Anyway, I woke up this morning at 7.15am and got up to do a couple of things. I only went back to bed to warm up but ended up inadvertently drifting back to sleep. Before doing so I did glance at my watch once thinking it was the very least I could do if I wanted even a snowball’s chance at a lucid. I then floated off to sleep thinking ‘this lucid dreaming thing really isn’t happening for me anymore’ 

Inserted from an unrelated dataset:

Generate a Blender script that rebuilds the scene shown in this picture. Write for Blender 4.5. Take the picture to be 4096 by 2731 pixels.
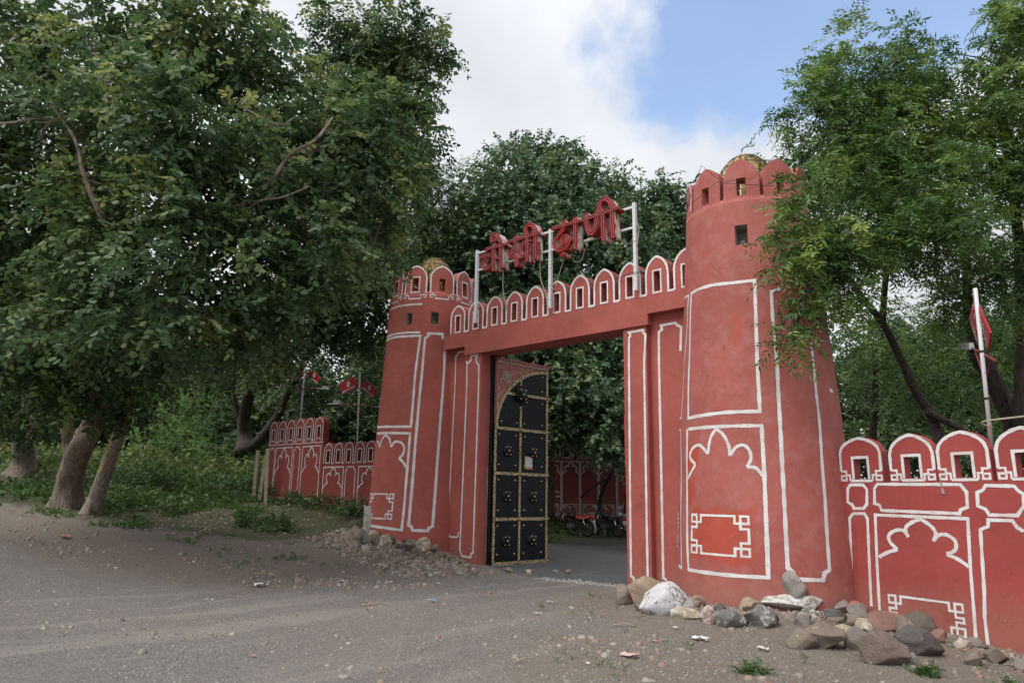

Next thing I know I’m up out of bed and I'm walking through to where my computer is to switch it on. However much to my annoyance somebody has messed with my computer bigtime. There’s all these weird things plugged into it and the monitor has been shifted to a ridiculous position where I can only see the top half of it. I start trying to get everything back to the way it was. After a short while I think ‘Damn, I should have done a reality test to this. I’ve taken far too long about it. If I was dreaming I would have moved on by now. Oh well, I’ll do one anyway even though it’s really too late to say I got this cue. I’m going to have to sharpen up my reality testing though.’
I look at my watch. The numbers are going completely mental. For a split second I think ‘wtf is my watch up to now? Hang on a minute. I am NOT going to be fooled yet again. My watch never does that.’ I look away and back a couple of times and the numbers are different. Bingo! ‘Right’ I think to myself, ‘I’m dreaming. It’s a fact. And I’m not entering any debate with my subconscious about it. I am not gonna be foiled this time’.
I then walk over to the top of the stairwell with the plan to jump over the edge of the railing to the ground floor. I hesitate for a second then tell myself ‘don’t worry, like they say on dreamviews, if you’re not sure then you will be dreaming’. I then jump off but because I’m nervous I don’t let go properly and my arms kind of stretch. When I land on the ground I think to myself that to keep a hold with one’s hands is a good safe way to jump off something high if you’re not completely certain whether or not you’re dreaming.
I’m now in a strange long hallway that is not my RL house. I start walking. I’m wandering around thinking how I can’t remember a single lucid goal because I haven't thought about them for so long. The dreamscape is not at all vivid and I’m having a bit of trouble seeing clearly. I decide to try a wall flip even though last time it woke me up. I run down the hallway and up the wall at the end of it and launch myself into the flip. I’m spinning in midair and sensing I’m in grave danger of waking up so I focus really hard on landing, and then I do, nice and softly.
I then walk into a large room. There is a desk with a female receptionist and a couple of other people standing nearby. There are some large boxes of Lego on the floor. I’m feeling like I just need to do something so I’ve got something to write about rather than just ambling around in dreamworld like a useless lucid brain, so I wave my arms at the boxes of lego in typical spell-casting fashion at the same time calling out in an authoritative voice, “Lego! I command you to make yourself into something interesting for me!” I’m thinking this is really rather lame and unexciting but it’s better than nothing. I look away for a few seconds then look back. The Lego has assembled itself into a large yellow structure with little Lego people all over it. I look at it and think ‘hmmm that’s kind of cool’ then keep walking.
As I’m walking I decide I want to look at my watch again just to see it going mental but my watch has completely disappeared from my wrist. I find this annoying but then I put my right hand where my watch should be and I can feel it even though it’s invisible. I wonder if I’m touching my watch in RL in bed. Then I see a waiting room with a young guy of about twenty or thirty-something and two middle-aged women sitting in it. I walk into it and go up to the guy and for some stupid unplanned reason ask “will you marry me?” He looks at me like I’m a nutter and says “no” so I say “oh ok then” and start to walk away. Then he jumps up and says something about wanting to change his mind. I casually call out not to worry that I’m dreaming and just wanted to do something weird. I then feel like I should be doing really crazy stuff that I can’t do in RL. I see a kitchen and the thought occurs to me to get a knife and stab some people but I don’t think I have it in me so decide not to. Then I wake up.